Supplied information:

--------------------------------------------------

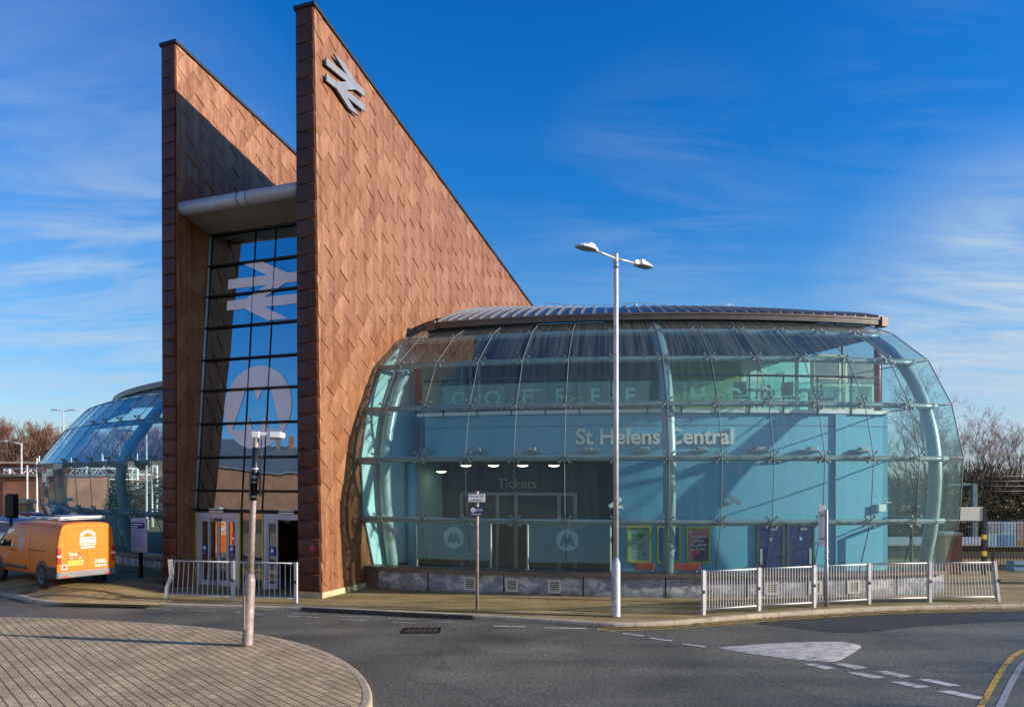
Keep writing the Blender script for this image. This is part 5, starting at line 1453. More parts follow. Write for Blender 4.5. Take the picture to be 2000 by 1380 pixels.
# white sign seen edge-on behind the railing
b = gp(1614, 1184, KZ)
t = thing('road_sign', 'tall narrow white sign plate on a grey post behind the guard rail', 'sign', b)
mb = MB(); mb.lathe([(.045, 0), (.045, 1.0), (.036, 1.02), (.036, 2.30), (.03, 2.31)], 14); mb.build('pole', MAT['steel_grey'], t, True)
mb = MB(); mb.bbox((-.085, .06, 1.92), (.17, .02, .98), .008, -.1); mb.build('sign_plate', MAT['white'], t, True)
for z in (1.62, 2.18):
    mb = MB(); mb.box((-.05, .03, z), (.18, .03, .03), -.1); mb.build('clip', MAT['steel_grey'], t, True)
for z in (1.12, 1.28):
    mb = MB(); mb.tube([(0, 0, z), (0, 0, z + .03)], .052, 12); mb.build('band', MAT['galv'], t, True)

# ------------------------------------------------------------------ guard rails
def guard(name_label, posts, nb, hh, bent=None, tilt_last=None):
    c0 = posts[0]
    t = thing('guard_rail', name_label, 'railing', c0)
    n = len(posts)
    for k, p in enumerate(posts):
        d = (posts[min(k + 1, n - 1)] - posts[max(k - 1, 0)]).normalized(); rz = math.atan2(d.y, d.x)
        mb = MB(); q = p - c0
        if bent and k == 0:
            pts = [q, q + Vector((.02, 0, .30)), q + Vector((.13, 0, .58)), q + Vector((.09, 0, hh))]
            for a, b_ in zip(pts, pts[1:]):
                i = [a + Vector((x * .045, y * .03, 0)) for x, y in ((-1, -1), (1, -1), (1, 1), (-1, 1))]; j = [b_ + Vector((x * .045, y * .03, 0)) for x, y in ((-1, -1), (1, -1), (1, 1), (-1, 1))]
                mb.hexa(i + j)
        else:
            sh = tilt_last if (tilt_last and k == n - 1) else 0
            i = [q + Matrix.Rotation(rz, 3, 'Z') @ Vector((x * .036, y * .036, 0)) for x, y in ((-1, -1), (1, -1), (1, 1), (-1, 1))]
            j = [v + Vector((sh, 0, hh)) for v in i]; mb.hexa(i + j)
        po = mb.build('post', MAT['rail_white'], t, True)
        mb = MB(); mb.box(q + Vector((0, -.04, hh * .52)), (.05, .02, .07), rz); mb.build('clamp', MAT['black'], po, True)
    for k in range(n - 1):
        a, b_ = posts[k] - c0, posts[k + 1] - c0; d = (b_ - a); l = d.length; d.normalize()
        ua = Vector((.09, 0, 0)) if bent and k == 0 else Vector()
        la = Vector((.02, 0, 0)) if bent and k == 0 else Vector()
        ub_ = Vector((tilt_last, 0, 0)) if tilt_last and k == n - 2 else Vector()
        z1, z0 = Vector((0, 0, hh - .03)), Vector((0, 0, .12))
        g = .045
        mb = MB()
        mb.tube([a + ua + z1 + d * g, b_ + ub_ + z1 - d * g], .020, 6); mb.tube([a + la + z0 + d * g, b_ + z0 - d * g], .020, 6)
        for j in range(nb[k]):
            f = (j + 1) / (nb[k] + 1)
            lo = (a + la) * (1 - f) + b_ * f + z0; hi = (a + ua) * (1 - f) + (b_ + ub_) * f + z1
            mb.tube([lo, hi], .0105, 6, False)
        mb.build('rail_panel', MAT['rail_white'], t, True)
    return t
guard('short pale guard rail with a bent end post in front of the entrance', [gp(325, 1169, KZ), gp(455, 1173, KZ), gp(578, 1177, KZ)], (12, 11), 1.0, bent=True)
guard('long pale guard rail along the kerb in front of the plinth', [gp(x, y, KZ) for x, y in ((1374, 1200), (1482, 1192), (1590, 1185.5), (1697, 1179), (1816, 1175.5), (1950, 1173.5))], (19, 19, 19, 20, 20), 1.0, tilt_last=-.10)

# information sign in front of the left drum
b = gp(272, 1149, KZ)
b = Vector((272 - 1000, FP, 0)) / FP * 22.0
t = thing('notice_board', 'pale lilac notice with a purple arrow heading on a dark post by the drum', 'notice board', (b.x, b.y, KZ), R_(-22))
mb = MB(); mb.box((.02, .04, .55), (.09, .07, 1.10)); mb.build('post', MAT['black'], t, True)
mb = MB(); mb.bbox((0, 0, 1.42), (.60, .05, .98), .01); fr_ = mb.build('frame', MAT['lilac_frame'], t, True)
mb = MB(); mb.box((0, -.027, 1.42), (.50, .006, .88)); sh_ = mb.build('notice_sheet', pm('lilac_paper', (.50, .47, .64), .5), fr_, True)
mb = MB(); mb.poly([(-.25, -.032, 1.62), (.20, -.032, 1.62), (.25, -.032, 1.70), (.20, -.032, 1.79), (-.25, -.032, 1.79)]); mb.build('heading_arrow', pm('purple_ink', (.05, .025, .13), .5), sh_, True)
mb = MB()
for k, (x1, z) in enumerate(((.16, 1.73), (-.02, 1.665))): mb.poly([(-.22, -.034, z - .014), (x1, -.034, z - .014), (x1, -.034, z + .014), (-.22, -.034, z + .014)])
mb.build('heading_lines', MAT['lilac'], sh_, True)
mb = MB()
for k in range(13):
    z = 1.57 - k * .036 - (.03 if k > 3 else 0); mb.poly([(-.22, -.032, z), (.20 - (.08 if k % 4 == 3 else 0), -.032, z), (.20 - (.08 if k % 4 == 3 else 0), -.032, z + .012), (-.22, -.032, z + .012)])
mb.build('notice_lines', pm('faint_ink', (.26, .24, .40), .5), sh_, True)

# ------------------------------------------------------------------ orange van
def loft_body(mb, stations, sect):
    rows = [sect(*s) for s in stations]
    ids = mb.grid(rows, True, True)
    mb.face(ids[0]); mb.face(ids[-1])
    return ids
vg = R_(36); h_ = Vector((-math.cos(vg), math.sin(vg), 0)); r_ = Vector((math.sin(vg), math.cos(vg), 0))
rl = Vector((110 - 1000, FP, 0)) / FP * 19.65
c = rl + r_ * .75
van = thing('parked_van', 'orange delivery van with white lettering and a roof rack parked beside the station', 'van', (c.x, c.y, KZ + .205), math.atan2(h_.y, h_.x))
van.scale = (.885, .885, .885)
W = .85
def vsec(x, w, zt, zb=.34):
    s = w
    wt = zt > 1.3
    P = [(s * .97, zb), (s, zb + .12), (s * 1.0, .80), (s * .985, min(1.05, zt - .18)), (s * .93, min(1.45, zt - .10)), (s * .86, min(1.72, zt - .06)), (s * .78, min(1.84, zt - .03)), (s * .55, min(1.89, zt - .01)), (0, zt)]
    L_ = [Vector((x, y, z)) for y, z in P]
    return L_ + [Vector((x, -y, z)) for y, z in P[-2::-1]]
mb = MB()
loft_body(mb, [(0.0, W * .97, 1.88), (.03, W * .99, 1.90), (.10, W, 1.91), (1.2, W, 1.93), (2.6, W, 1.93), (3.2, W, 1.88), (3.55, W, 1.70), (3.95, W * .99, 1.38), (4.15, W * .985, 1.20), (4.5, W * .95, 1.08), (4.72, W * .86, .96), (4.82, W * .74, .84)], vsec)
body = mb.build('body', MAT['orange'], van, True)
def side(y, pts, name, mat, par, z=.006, both=True):
    mb = MB()
    for s in ((1, -1) if both else (1,)):
        mb.prism([(x, s * (yy + z), zz) for x, yy, zz in pts], (0, -s * .01, 0))
    return mb.build(name, mat, par, True)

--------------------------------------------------

What is being asked:
With the pictures left out, restate word for word every line of the data above, from the first down to the line that contains "mb = MB(); mb.tube([(0, 0, z), (0, 0, z".

Final result:
Keep writing the Blender script for this image. This is part 5, starting at line 1453. More parts follow. Write for Blender 4.5. Take the picture to be 2000 by 1380 pixels.
# white sign seen edge-on behind the railing
b = gp(1614, 1184, KZ)
t = thing('road_sign', 'tall narrow white sign plate on a grey post behind the guard rail', 'sign', b)
mb = MB(); mb.lathe([(.045, 0), (.045, 1.0), (.036, 1.02), (.036, 2.30), (.03, 2.31)], 14); mb.build('pole', MAT['steel_grey'], t, True)
mb = MB(); mb.bbox((-.085, .06, 1.92), (.17, .02, .98), .008, -.1); mb.build('sign_plate', MAT['white'], t, True)
for z in (1.62, 2.18):
    mb = MB(); mb.box((-.05, .03, z), (.18, .03, .03), -.1); mb.build('clip', MAT['steel_grey'], t, True)
for z in (1.12, 1.28):
    mb = MB(); mb.tube([(0, 0, z), (0, 0, z + .03)], .052, 12); mb.build('band', MAT['galv'], t, True)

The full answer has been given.